In The Woman Who Loves Giraffes, a pioneering Canadian zoologist returns to South Africa where she was the first to study the towering ruminants in the wild a half-century earlier. Emptying the Skies looks at the black-market trade in migratory songbirds.

The Story of Plastic examines the environmental toll of the ubiquitous material, and National Geographic’s Akashinga: The Brave Ones follows an all-female team of rangers protecting elephants from poachers in Zimbabwe.

The recorded interviews, which Mr. Paradise conducted with directors and documentary subjects via videoconferencing, are included with the related films and also are free for anyone to watch. All of the content will be coming down after Wednesday, the festival’s seventh day.

The Nature as Inspiration Environmental Film Festival website also includes a link to the Vineyard Conservation Society’s annual Art of Conservation exhibition, a juried arts competition for Island high school students. This year’s theme was Solace & Insight, with the 48 winning entries posted in an online slideshow.

“They would normally have been hanging in our lobby,” Mr. Paradise said.

In one of the curiously encouraging adaptations that have been springing up since social distancing atomized the arts audience, this virtual exhibition contains a bonus that likely wouldn’t have been part of the lobby show: a funky guitar instrumental by seventh-grader Elliot Stead, titled Corona Blues.

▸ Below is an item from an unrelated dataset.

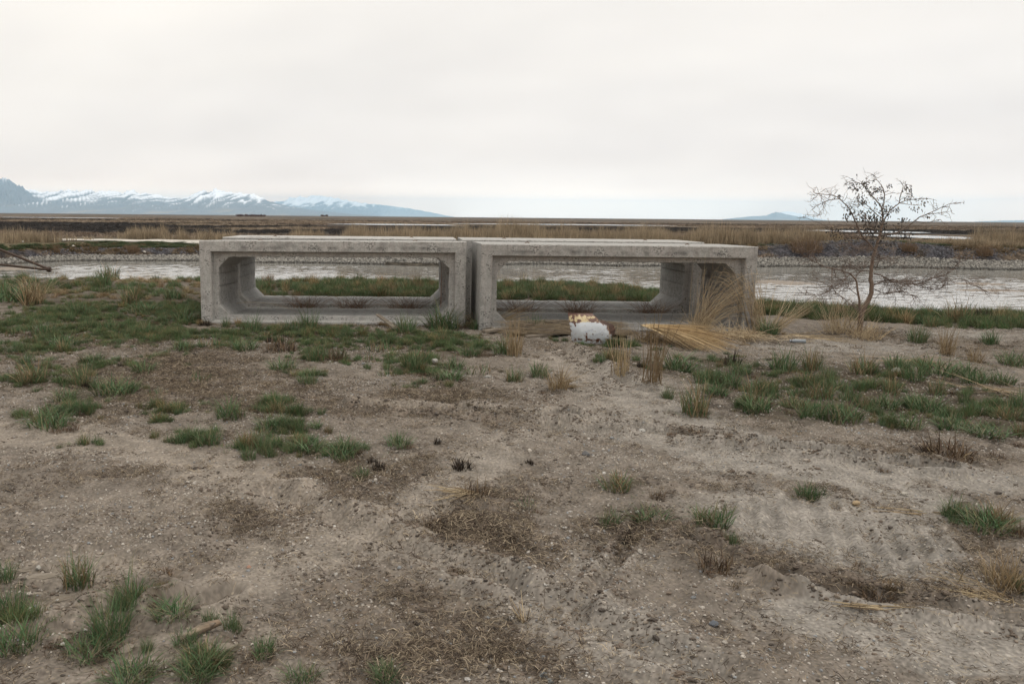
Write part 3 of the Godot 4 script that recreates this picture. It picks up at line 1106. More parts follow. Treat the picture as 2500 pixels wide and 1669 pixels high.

The film society’s next festival, starting June 28, is the Filmusic Festival. Mr. Paradise hasn’t released the schedule yet, but said he’s looking forward to exploring the programming possibilities offered by Eventive.

“We just put this together in the last three or four days,” he said of the environmental film festival. “I have a month to get ready for Filmusic, and I can get a lot more creative.”

Mr. Paradise added that he expects to continue using Eventive even after movie theatres are permitted to reopen, with reduced capacity, under Gov. Charlie Baker’s phased guidelines this summer.

“That way people who don’t really want to go to the theatre can still watch the movie,” he said.